* **THE TASK**
Every record that follows must be duplicated exactly, with images left out.

## START RECORDS FOR THE EXERCISE

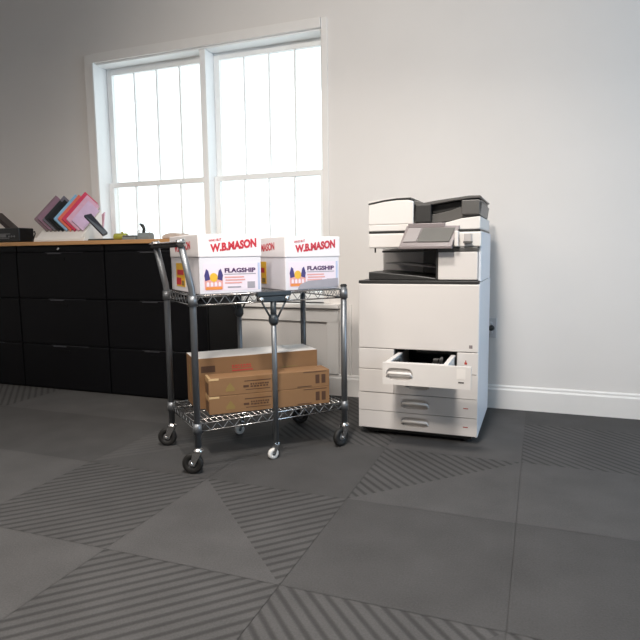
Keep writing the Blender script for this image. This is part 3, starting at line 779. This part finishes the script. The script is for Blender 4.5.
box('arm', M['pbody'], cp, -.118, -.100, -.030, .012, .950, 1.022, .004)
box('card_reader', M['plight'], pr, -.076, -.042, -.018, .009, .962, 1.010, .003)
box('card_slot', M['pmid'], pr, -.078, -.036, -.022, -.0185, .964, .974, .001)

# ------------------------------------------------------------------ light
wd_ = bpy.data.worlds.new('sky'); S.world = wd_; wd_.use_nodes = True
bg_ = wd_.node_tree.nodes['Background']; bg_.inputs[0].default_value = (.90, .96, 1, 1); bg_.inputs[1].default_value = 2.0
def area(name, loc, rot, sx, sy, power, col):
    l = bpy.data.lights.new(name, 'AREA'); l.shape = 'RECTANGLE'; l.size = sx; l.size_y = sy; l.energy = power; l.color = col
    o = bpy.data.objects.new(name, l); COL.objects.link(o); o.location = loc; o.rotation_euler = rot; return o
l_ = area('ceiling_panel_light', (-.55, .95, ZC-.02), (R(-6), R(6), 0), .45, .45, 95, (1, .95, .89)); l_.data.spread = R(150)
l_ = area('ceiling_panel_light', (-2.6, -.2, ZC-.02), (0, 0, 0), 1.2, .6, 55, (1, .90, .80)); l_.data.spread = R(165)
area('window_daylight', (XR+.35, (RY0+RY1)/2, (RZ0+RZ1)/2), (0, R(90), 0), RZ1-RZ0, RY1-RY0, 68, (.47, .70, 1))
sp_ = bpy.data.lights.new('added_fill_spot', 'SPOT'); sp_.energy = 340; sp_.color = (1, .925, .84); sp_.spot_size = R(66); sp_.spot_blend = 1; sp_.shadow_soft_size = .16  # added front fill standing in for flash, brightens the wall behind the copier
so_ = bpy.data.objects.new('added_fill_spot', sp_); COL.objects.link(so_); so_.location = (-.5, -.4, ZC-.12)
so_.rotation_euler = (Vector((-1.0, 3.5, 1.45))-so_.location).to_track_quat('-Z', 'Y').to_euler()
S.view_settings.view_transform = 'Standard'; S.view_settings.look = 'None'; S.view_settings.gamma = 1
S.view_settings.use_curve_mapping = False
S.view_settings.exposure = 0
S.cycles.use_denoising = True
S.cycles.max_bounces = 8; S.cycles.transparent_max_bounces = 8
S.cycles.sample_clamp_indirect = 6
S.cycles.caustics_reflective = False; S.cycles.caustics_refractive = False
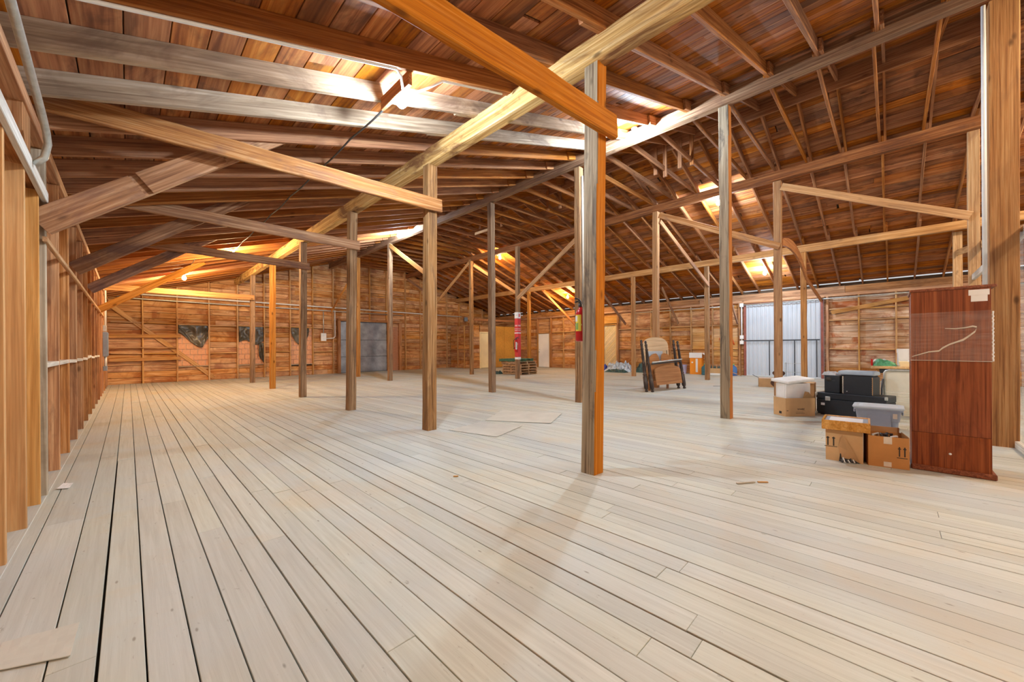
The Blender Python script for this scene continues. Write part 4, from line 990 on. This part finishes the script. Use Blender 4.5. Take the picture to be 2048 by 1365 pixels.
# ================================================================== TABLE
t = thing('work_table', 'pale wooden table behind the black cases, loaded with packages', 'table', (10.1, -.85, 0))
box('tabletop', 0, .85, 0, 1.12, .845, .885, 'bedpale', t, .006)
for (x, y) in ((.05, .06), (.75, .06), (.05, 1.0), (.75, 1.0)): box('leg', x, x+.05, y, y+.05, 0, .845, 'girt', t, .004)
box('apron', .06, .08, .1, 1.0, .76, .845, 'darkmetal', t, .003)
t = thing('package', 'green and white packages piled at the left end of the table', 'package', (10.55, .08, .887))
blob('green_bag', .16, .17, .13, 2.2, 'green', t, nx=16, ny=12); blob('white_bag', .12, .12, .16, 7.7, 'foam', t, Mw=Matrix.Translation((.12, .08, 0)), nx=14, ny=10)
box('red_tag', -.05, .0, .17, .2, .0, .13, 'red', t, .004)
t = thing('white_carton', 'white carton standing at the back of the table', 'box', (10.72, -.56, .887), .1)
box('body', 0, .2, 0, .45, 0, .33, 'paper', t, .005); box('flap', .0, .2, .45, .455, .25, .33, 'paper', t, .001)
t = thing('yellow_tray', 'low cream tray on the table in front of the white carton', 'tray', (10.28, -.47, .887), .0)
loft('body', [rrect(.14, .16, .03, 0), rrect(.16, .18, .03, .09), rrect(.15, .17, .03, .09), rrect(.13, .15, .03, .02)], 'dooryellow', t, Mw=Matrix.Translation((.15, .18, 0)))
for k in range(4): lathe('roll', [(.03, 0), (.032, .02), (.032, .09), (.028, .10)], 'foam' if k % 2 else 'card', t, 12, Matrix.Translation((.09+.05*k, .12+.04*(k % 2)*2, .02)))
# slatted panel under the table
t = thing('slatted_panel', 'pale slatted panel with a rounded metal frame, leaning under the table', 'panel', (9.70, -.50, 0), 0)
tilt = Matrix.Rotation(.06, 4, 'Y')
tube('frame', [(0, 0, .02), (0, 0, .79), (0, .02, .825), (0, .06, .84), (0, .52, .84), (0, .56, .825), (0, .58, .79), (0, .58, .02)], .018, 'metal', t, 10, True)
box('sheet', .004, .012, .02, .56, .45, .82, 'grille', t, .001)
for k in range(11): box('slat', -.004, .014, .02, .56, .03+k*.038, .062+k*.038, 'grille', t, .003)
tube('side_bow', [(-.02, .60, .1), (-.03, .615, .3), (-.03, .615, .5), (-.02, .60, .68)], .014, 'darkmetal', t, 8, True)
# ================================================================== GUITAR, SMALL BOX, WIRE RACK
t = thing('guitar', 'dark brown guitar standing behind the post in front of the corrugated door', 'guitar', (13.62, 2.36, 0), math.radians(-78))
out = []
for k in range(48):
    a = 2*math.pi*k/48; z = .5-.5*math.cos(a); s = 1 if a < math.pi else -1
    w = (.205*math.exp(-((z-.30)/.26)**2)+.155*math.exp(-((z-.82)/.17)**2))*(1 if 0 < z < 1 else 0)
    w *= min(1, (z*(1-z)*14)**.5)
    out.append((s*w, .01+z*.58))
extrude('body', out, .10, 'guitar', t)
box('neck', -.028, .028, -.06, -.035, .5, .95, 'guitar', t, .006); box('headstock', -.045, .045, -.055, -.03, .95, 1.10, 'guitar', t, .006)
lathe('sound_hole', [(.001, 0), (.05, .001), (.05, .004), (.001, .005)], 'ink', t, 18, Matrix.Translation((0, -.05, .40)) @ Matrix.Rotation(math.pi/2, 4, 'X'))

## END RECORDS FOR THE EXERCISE

* **TASK ANSWER**
Keep writing the Blender script for this image. This is part 3, starting at line 779. This part finishes the script. The script is for Blender 4.5.
box('arm', M['pbody'], cp, -.118, -.100, -.030, .012, .950, 1.022, .004)
box('card_reader', M['plight'], pr, -.076, -.042, -.018, .009, .962, 1.010, .003)
box('card_slot', M['pmid'], pr, -.078, -.036, -.022, -.0185, .964, .974, .001)

# ------------------------------------------------------------------ light
wd_ = bpy.data.worlds.new('sky'); S.world = wd_; wd_.use_nodes = True
bg_ = wd_.node_tree.nodes['Background']; bg_.inputs[0].default_value = (.90, .96, 1, 1); bg_.inputs[1].default_value = 2.0
def area(name, loc, rot, sx, sy, power, col):
    l = bpy.data.lights.new(name, 'AREA'); l.shape = 'RECTANGLE'; l.size = sx; l.size_y = sy; l.energy = power; l.color = col
    o = bpy.data.objects.new(name, l); COL.objects.link(o); o.location = loc; o.rotation_euler = rot; return o
l_ = area('ceiling_panel_light', (-.55, .95, ZC-.02), (R(-6), R(6), 0), .45, .45, 95, (1, .95, .89)); l_.data.spread = R(150)
l_ = area('ceiling_panel_light', (-2.6, -.2, ZC-.02), (0, 0, 0), 1.2, .6, 55, (1, .90, .80)); l_.data.spread = R(165)
area('window_daylight', (XR+.35, (RY0+RY1)/2, (RZ0+RZ1)/2), (0, R(90), 0), RZ1-RZ0, RY1-RY0, 68, (.47, .70, 1))
sp_ = bpy.data.lights.new('added_fill_spot', 'SPOT'); sp_.energy = 340; sp_.color = (1, .925, .84); sp_.spot_size = R(66); sp_.spot_blend = 1; sp_.shadow_soft_size = .16  # added front fill standing in for flash, brightens the wall behind the copier
so_ = bpy.data.objects.new('added_fill_spot', sp_); COL.objects.link(so_); so_.location = (-.5, -.4, ZC-.12)
so_.rotation_euler = (Vector((-1.0, 3.5, 1.45))-so_.location).to_track_quat('-Z', 'Y').to_euler()
S.view_settings.view_transform = 'Standard'; S.view_settings.look = 'None'; S.view_settings.gamma = 1
S.view_settings.use_curve_mapping = False
S.view_settings.exposure = 0
S.cycles.use_denoising = True
S.cycles.max_bounces = 8; S.cycles.transparent_max_bounces = 8
S.cycles.sample_clamp_indirect = 6
S.cycles.caustics_reflective = False; S.cycles.caustics_refractive = False
The Blender Python script for this scene continues. Write part 4, from line 990 on. This part finishes the script. Use Blender 4.5. Take the picture to be 2048 by 1365 pixels.
# ================================================================== TABLE
t = thing('work_table', 'pale wooden table behind the black cases, loaded with packages', 'table', (10.1, -.85, 0))
box('tabletop', 0, .85, 0, 1.12, .845, .885, 'bedpale', t, .006)
for (x, y) in ((.05, .06), (.75, .06), (.05, 1.0), (.75, 1.0)): box('leg', x, x+.05, y, y+.05, 0, .845, 'girt', t, .004)
box('apron', .06, .08, .1, 1.0, .76, .845, 'darkmetal', t, .003)
t = thing('package', 'green and white packages piled at the left end of the table', 'package', (10.55, .08, .887))
blob('green_bag', .16, .17, .13, 2.2, 'green', t, nx=16, ny=12); blob('white_bag', .12, .12, .16, 7.7, 'foam', t, Mw=Matrix.Translation((.12, .08, 0)), nx=14, ny=10)
box('red_tag', -.05, .0, .17, .2, .0, .13, 'red', t, .004)
t = thing('white_carton', 'white carton standing at the back of the table', 'box', (10.72, -.56, .887), .1)
box('body', 0, .2, 0, .45, 0, .33, 'paper', t, .005); box('flap', .0, .2, .45, .455, .25, .33, 'paper', t, .001)
t = thing('yellow_tray', 'low cream tray on the table in front of the white carton', 'tray', (10.28, -.47, .887), .0)
loft('body', [rrect(.14, .16, .03, 0), rrect(.16, .18, .03, .09), rrect(.15, .17, .03, .09), rrect(.13, .15, .03, .02)], 'dooryellow', t, Mw=Matrix.Translation((.15, .18, 0)))
for k in range(4): lathe('roll', [(.03, 0), (.032, .02), (.032, .09), (.028, .10)], 'foam' if k % 2 else 'card', t, 12, Matrix.Translation((.09+.05*k, .12+.04*(k % 2)*2, .02)))
# slatted panel under the table
t = thing('slatted_panel', 'pale slatted panel with a rounded metal frame, leaning under the table', 'panel', (9.70, -.50, 0), 0)
tilt = Matrix.Rotation(.06, 4, 'Y')
tube('frame', [(0, 0, .02), (0, 0, .79), (0, .02, .825), (0, .06, .84), (0, .52, .84), (0, .56, .825), (0, .58, .79), (0, .58, .02)], .018, 'metal', t, 10, True)
box('sheet', .004, .012, .02, .56, .45, .82, 'grille', t, .001)
for k in range(11): box('slat', -.004, .014, .02, .56, .03+k*.038, .062+k*.038, 'grille', t, .003)
tube('side_bow', [(-.02, .60, .1), (-.03, .615, .3), (-.03, .615, .5), (-.02, .60, .68)], .014, 'darkmetal', t, 8, True)
# ================================================================== GUITAR, SMALL BOX, WIRE RACK
t = thing('guitar', 'dark brown guitar standing behind the post in front of the corrugated door', 'guitar', (13.62, 2.36, 0), math.radians(-78))
out = []
for k in range(48):
    a = 2*math.pi*k/48; z = .5-.5*math.cos(a); s = 1 if a < math.pi else -1
    w = (.205*math.exp(-((z-.30)/.26)**2)+.155*math.exp(-((z-.82)/.17)**2))*(1 if 0 < z < 1 else 0)
    w *= min(1, (z*(1-z)*14)**.5)
    out.append((s*w, .01+z*.58))
extrude('body', out, .10, 'guitar', t)
box('neck', -.028, .028, -.06, -.035, .5, .95, 'guitar', t, .006); box('headstock', -.045, .045, -.055, -.03, .95, 1.10, 'guitar', t, .006)
lathe('sound_hole', [(.001, 0), (.05, .001), (.05, .004), (.001, .005)], 'ink', t, 18, Matrix.Translation((0, -.05, .40)) @ Matrix.Rotation(math.pi/2, 4, 'X'))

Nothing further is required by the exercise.